Mónica Ojeda (Ecuador, 1988) is the author of the novels La desfiguración Silva (Premio Alba Narrativa, 2014), Nefando (Candaya, 2016), and Mandíbula (Candaya, 2018), as well as the poetry collections El ciclo de las piedras (Rastro de la Iguana, 2015) and Historia de la leche (Candaya, 2020). Her stories have been published in the anthology Emergencias: Doce cuentos iberoamericanos (Candaya, 2014) and the collections Caninos (Editorial Turbina, 2017) and Las voladoras (Páginas de Espuma, 2020). In 2017, she was included on the Bógota39 list of the best thirty-nine Latin American writers under forty, and in 2019, she received the Prince Claus Next Generation Award in honor of her outstanding literary achievements.
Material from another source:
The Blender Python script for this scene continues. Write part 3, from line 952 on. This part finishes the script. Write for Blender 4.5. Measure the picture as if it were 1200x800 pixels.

Sarah Booker (North Carolina, 1989) is a doctoral candidate at the University of North Carolina at Chapel Hill with a focus on contemporary Latin American narrative and translation studies. She is a literary translator working from Spanish to English and has translated, among others, Cristina Rivera Garza’s The Iliac Crest (Feminist Press, 2017; And Other Stories, 2018) and Grieving: Dispatches from a Wounded Country (Feminist Press, 2020) and Mónica Ojeda’s Jawbone (Coffee House Press, 2021). Her translations have also been published in journals such as the Paris Review, Asymptote, Latin American Literature Today, 3:am magazine, Nashville Review, MAKE, and Translation Review.